TROJKA – Direte: Renzi è fiducioso, tanto da proclamare di voler guidare il Paese fino al 2023. Ovvio: è arrivato fin qui esibendo tonnellate di ottimismo (finora poco più di quello…) e pare naturale che voglia continuare. Il problema è che non pensa di aver perso pezzi. Non si chiede se i parlamentari andati in piazza a strillare contro di lui, continueranno a votare, in Aula, provvedimenti contrari ai compagni di corteo che hanno sfilato con loro. Potreste aggiungere: fatti interni al Pd. Invece no. Sarebbe facile lasciare ai Dem la resa dei conti, se il Paese non fosse sull’orlo del baratro e non corresse un pericolo grave: quello di perdere un pezzo di sovranità a favore della Trojka (Unione Europea, Banca centrale europea, Fondo monetario internazionale) capace d’intervenire d’autorità per imporre all’Italia una cura da cavallo, più rigida di quella toccata alla Grecia. A cominciare dalla prima botta: l’Iva al 25%. Addio rilancio dei consumi e dell’occupazione.

Perché ci siamo ridotti in queste condizioni? Renzi, grazie al favore elettorale e al Patto del Nazareno con Berlusconi, ha avuto la grande opportunità di riformare davvero Stato e istituzioni, ma non l’ha sfruttata in maniera equidistante. Dove ha sbagliato? Lasciandosi dettare l’agenda da Confindustria e da Marchionne (per esempio sull’articolo 18) e lasciando montare la protesta (talvolta strumentale) di chi ha ridato spazio e fiato alla sinistra, a Vendola e al movimento cinque stelle: pronto ad avventarsi sulla carcassa di quel che resterà del partitone frantumato.

RICETTA – Che cosa avrebbe dovuto fare Renzi? Tre cose, che ancora sarebbero possibili per imboccare la ripresa:

1) Tagliare profondamente la spesa pubblica, al centro e in periferia: ossia a Roma e nelle Regioni. Si può e si deve. Non esiste Paese con un numero così esorbitante di politici e di dipendenti pubblici e con competenze così frammentate, dove tutti emettono tasse e gabelle (perché anche i consorzi di bonifica devono imporre i propri bollettini?). E dove l’unica cosa sempre possibile è metter balzelli: il presidente della Regione Toscana, Enrico Rossi, invece di sforbiciare Asl e poltrone continua a dire che, se il governo taglia, lui metterà super ticket sanitari. Ovviamente a carico di un ceto medio ormai spremuto e smunto.
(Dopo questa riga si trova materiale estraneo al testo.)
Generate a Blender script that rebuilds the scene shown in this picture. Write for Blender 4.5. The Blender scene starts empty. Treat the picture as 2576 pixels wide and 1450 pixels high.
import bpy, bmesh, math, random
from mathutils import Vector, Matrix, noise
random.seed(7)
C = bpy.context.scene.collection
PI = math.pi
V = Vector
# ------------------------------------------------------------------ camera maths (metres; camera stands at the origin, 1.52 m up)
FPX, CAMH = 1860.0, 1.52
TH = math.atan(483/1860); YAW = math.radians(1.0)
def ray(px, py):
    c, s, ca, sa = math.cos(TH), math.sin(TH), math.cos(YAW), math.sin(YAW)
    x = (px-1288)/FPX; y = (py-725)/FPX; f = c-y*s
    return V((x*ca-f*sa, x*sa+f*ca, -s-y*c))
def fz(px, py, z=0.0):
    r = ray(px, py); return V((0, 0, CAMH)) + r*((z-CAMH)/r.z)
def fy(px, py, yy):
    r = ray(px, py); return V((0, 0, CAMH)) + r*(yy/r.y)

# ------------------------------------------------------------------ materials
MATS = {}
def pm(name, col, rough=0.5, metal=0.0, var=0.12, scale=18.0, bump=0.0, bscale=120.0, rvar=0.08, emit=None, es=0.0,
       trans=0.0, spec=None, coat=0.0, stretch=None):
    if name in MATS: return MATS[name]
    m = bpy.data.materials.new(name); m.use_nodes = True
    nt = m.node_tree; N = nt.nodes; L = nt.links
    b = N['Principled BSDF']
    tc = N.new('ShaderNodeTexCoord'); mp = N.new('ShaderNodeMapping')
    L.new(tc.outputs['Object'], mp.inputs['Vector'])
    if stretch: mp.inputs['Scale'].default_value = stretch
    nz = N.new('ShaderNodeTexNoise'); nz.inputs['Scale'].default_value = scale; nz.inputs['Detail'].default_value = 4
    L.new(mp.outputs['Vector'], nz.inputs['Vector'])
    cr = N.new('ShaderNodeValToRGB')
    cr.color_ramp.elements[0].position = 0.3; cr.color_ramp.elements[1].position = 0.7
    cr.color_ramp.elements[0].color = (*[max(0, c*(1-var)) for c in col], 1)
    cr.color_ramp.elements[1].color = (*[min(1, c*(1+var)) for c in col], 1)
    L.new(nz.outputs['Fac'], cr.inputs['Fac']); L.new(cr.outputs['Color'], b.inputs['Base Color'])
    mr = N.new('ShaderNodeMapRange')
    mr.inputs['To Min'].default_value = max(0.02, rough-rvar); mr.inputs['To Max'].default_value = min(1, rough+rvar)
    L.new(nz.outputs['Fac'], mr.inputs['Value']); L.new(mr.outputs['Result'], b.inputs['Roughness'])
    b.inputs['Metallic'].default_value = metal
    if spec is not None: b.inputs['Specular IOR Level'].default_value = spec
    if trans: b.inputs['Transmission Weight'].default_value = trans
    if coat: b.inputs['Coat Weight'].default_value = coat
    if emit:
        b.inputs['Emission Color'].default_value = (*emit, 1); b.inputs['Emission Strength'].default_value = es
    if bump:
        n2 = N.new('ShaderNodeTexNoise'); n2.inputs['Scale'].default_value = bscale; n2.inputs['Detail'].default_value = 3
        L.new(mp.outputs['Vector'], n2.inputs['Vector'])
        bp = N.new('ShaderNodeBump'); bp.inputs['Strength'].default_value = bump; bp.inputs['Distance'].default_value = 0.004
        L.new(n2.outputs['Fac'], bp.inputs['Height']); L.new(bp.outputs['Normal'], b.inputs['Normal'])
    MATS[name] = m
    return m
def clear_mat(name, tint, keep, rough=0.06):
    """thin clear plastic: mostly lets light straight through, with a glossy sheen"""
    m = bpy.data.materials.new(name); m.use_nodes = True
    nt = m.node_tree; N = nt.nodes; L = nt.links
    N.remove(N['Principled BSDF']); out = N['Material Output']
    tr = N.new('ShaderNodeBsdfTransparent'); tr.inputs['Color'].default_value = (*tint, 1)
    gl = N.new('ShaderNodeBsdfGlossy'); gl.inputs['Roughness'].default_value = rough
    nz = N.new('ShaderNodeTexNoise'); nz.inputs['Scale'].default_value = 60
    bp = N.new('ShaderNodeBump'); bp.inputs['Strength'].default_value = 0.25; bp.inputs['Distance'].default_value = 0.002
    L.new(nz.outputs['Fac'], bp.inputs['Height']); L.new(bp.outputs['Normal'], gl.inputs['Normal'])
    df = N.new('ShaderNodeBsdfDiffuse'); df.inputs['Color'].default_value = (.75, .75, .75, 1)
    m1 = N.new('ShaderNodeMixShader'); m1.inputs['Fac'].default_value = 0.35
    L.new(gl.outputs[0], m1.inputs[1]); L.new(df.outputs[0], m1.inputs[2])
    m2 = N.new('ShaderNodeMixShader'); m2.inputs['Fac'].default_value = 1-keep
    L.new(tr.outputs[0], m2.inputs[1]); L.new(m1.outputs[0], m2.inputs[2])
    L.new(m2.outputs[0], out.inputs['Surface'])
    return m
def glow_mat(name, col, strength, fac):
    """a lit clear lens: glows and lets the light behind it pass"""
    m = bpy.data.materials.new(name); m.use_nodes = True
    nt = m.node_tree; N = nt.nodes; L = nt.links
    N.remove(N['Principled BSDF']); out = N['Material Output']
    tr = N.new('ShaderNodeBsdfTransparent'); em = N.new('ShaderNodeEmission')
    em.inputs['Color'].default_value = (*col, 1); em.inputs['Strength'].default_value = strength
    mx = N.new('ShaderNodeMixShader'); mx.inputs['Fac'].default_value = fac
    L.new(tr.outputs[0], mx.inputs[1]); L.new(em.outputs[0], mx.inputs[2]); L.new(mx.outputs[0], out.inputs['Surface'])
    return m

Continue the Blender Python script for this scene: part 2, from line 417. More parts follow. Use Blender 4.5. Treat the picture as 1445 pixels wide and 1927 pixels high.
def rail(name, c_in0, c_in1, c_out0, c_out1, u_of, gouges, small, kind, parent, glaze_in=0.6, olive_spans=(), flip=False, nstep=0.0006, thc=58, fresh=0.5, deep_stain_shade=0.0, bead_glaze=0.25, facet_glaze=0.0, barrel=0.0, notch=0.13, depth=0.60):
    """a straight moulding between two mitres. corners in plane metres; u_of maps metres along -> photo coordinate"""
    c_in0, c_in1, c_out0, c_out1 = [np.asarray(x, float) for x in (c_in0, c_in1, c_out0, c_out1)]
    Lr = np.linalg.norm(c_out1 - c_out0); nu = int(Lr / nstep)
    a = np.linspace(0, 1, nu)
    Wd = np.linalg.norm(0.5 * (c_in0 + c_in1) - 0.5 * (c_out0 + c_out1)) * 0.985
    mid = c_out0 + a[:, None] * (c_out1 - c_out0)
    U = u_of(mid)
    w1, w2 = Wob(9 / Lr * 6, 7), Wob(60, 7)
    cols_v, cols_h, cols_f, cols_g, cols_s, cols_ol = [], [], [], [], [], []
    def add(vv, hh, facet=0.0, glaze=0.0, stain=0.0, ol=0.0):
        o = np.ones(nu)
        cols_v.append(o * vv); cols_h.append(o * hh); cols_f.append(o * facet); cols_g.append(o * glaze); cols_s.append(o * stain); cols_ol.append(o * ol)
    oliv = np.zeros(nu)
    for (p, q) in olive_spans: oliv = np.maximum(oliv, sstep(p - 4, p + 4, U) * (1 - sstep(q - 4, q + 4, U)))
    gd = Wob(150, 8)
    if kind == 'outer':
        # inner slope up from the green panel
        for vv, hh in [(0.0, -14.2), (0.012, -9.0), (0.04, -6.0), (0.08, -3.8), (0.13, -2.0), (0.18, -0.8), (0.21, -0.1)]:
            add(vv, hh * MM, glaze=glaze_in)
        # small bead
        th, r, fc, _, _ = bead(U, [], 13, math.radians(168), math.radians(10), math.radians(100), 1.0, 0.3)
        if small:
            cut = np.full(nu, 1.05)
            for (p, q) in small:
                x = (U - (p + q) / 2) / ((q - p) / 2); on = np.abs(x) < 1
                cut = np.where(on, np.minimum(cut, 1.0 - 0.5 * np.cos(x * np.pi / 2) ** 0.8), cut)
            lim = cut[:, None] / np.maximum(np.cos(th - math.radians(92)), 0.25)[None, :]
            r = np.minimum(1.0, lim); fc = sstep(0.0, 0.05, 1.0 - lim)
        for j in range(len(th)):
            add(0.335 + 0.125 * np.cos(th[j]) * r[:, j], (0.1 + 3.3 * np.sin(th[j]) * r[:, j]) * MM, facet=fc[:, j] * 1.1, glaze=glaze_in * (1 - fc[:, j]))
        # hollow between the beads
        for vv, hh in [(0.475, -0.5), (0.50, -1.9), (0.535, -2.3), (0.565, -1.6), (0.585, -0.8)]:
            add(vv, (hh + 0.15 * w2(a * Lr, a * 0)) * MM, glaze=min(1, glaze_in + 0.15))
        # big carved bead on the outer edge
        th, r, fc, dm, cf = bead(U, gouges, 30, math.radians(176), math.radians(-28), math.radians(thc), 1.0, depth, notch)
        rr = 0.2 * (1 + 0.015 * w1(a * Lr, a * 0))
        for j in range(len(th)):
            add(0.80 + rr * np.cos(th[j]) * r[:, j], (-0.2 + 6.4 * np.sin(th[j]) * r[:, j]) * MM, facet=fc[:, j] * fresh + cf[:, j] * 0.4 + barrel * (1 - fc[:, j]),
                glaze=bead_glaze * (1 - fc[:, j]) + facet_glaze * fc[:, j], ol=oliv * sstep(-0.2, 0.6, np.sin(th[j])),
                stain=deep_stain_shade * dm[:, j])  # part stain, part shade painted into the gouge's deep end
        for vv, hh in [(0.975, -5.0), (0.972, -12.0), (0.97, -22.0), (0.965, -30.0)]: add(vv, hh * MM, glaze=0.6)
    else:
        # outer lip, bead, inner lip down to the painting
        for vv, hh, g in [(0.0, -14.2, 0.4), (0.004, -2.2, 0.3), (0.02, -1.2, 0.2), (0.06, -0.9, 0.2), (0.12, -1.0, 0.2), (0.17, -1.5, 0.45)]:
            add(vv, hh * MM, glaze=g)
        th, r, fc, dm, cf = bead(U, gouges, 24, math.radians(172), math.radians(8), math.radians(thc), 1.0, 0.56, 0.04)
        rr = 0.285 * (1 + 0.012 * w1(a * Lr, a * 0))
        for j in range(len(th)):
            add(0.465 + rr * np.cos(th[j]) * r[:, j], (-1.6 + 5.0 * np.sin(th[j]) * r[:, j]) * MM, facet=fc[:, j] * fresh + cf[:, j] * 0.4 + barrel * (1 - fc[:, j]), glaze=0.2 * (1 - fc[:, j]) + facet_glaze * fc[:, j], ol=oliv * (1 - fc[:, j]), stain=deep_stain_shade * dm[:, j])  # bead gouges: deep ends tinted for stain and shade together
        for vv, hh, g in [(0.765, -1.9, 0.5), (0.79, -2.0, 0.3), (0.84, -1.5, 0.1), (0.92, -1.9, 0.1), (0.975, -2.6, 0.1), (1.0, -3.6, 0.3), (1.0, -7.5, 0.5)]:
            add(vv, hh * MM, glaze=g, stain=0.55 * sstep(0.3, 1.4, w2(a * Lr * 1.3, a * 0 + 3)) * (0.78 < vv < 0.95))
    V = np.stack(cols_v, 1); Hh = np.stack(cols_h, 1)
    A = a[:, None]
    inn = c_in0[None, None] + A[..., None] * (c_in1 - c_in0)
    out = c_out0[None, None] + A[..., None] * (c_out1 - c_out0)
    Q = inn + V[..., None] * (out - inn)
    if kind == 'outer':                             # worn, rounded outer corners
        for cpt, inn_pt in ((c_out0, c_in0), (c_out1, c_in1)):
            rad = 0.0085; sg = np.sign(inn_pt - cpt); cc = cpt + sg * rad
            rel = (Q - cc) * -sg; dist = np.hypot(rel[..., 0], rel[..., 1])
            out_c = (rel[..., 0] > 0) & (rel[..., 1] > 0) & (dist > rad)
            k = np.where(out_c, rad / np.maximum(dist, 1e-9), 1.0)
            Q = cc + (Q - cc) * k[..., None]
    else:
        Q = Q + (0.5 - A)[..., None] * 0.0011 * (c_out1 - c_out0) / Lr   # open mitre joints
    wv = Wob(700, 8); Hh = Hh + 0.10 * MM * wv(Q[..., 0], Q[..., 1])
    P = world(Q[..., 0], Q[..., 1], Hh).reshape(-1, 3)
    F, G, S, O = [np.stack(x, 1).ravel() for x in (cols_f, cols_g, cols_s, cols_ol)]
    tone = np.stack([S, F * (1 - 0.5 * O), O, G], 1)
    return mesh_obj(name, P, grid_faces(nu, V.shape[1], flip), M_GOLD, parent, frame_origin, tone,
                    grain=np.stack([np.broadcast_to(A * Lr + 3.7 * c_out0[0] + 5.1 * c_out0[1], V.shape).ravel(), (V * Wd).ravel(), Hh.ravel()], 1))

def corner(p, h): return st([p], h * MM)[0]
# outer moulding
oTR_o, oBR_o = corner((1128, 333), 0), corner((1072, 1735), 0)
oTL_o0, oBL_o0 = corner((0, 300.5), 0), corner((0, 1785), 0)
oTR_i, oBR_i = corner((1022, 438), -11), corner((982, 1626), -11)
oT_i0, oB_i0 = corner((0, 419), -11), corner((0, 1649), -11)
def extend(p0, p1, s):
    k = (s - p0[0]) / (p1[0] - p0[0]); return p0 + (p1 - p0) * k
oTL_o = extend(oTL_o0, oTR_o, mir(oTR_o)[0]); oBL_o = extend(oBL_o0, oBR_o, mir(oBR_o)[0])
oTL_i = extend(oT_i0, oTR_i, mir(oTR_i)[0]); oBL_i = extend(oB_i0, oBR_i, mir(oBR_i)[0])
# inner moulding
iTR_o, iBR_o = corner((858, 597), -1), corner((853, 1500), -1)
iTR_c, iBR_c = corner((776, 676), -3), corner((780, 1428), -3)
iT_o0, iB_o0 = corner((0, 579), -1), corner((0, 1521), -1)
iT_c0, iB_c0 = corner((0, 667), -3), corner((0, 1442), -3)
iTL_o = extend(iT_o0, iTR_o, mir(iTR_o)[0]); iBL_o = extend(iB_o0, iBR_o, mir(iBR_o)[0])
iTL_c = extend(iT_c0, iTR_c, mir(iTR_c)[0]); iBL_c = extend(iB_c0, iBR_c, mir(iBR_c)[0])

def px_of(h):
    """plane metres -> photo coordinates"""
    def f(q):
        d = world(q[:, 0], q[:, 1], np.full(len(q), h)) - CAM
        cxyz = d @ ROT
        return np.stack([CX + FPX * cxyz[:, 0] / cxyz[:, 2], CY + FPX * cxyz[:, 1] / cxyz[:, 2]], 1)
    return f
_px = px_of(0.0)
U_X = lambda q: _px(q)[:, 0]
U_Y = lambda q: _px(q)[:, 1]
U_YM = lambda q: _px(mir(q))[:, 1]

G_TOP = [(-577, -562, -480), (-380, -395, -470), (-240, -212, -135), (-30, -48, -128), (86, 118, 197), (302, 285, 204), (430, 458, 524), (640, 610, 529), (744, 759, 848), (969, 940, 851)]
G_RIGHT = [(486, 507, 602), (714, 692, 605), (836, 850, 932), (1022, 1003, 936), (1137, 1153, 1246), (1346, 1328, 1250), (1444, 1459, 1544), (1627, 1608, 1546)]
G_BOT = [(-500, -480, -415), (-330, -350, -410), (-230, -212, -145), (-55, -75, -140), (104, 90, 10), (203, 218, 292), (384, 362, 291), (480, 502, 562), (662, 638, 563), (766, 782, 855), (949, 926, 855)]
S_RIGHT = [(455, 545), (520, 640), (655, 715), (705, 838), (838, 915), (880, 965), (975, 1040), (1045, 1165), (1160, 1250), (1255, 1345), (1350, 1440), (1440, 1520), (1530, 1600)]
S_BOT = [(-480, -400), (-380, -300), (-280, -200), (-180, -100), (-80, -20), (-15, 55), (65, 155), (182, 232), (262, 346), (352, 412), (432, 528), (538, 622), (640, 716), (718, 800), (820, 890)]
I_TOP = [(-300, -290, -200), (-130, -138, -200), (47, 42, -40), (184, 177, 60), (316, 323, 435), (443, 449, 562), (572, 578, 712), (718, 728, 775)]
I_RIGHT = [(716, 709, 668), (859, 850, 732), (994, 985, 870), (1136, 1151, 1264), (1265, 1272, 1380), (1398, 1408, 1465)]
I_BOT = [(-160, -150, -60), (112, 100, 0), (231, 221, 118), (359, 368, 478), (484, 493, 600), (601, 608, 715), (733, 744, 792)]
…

2) Disboscare la burocrazia. Non si possono aspettare anni per aprire un banchino di frutta e verdura. Ricordo di aver visto sbiancare l’allora governatore della Toscana, Claudio Martini, durante un viaggio ufficiale (era il 2004 …) nella Silicon Valley, quando gli dissero che per aprire un’azienda capace di dar lavoro a qualche migliaio di persone, lì, sarebbe stata sufficiente qualche settimana. E che per la pratica bastava l’avvocato.

3) Abbassare il costo del lavoro (grazie al taglio della spesa pubblica) però senza far pagare il peso ai dipendenti con buste paga da fame. Perché se chi lavora non ha la certezza del posto e uno stipendio almeno dignitoso, i consumi non ripartiranno. Mai.

FRUSTA – Guardate che questa ricettina in tre punti non è un’invenzione da premio Nobel. O un’impresa difficile come la scalata del K2. Gli economisti assicurano che si può fare. Il problema è che, per realizzarla, bisogna per forza scontentare qualche potente lobby. Ma non c’è altra strada: se non si vuole veder arrivare la Trojka. Con forbici e frusta.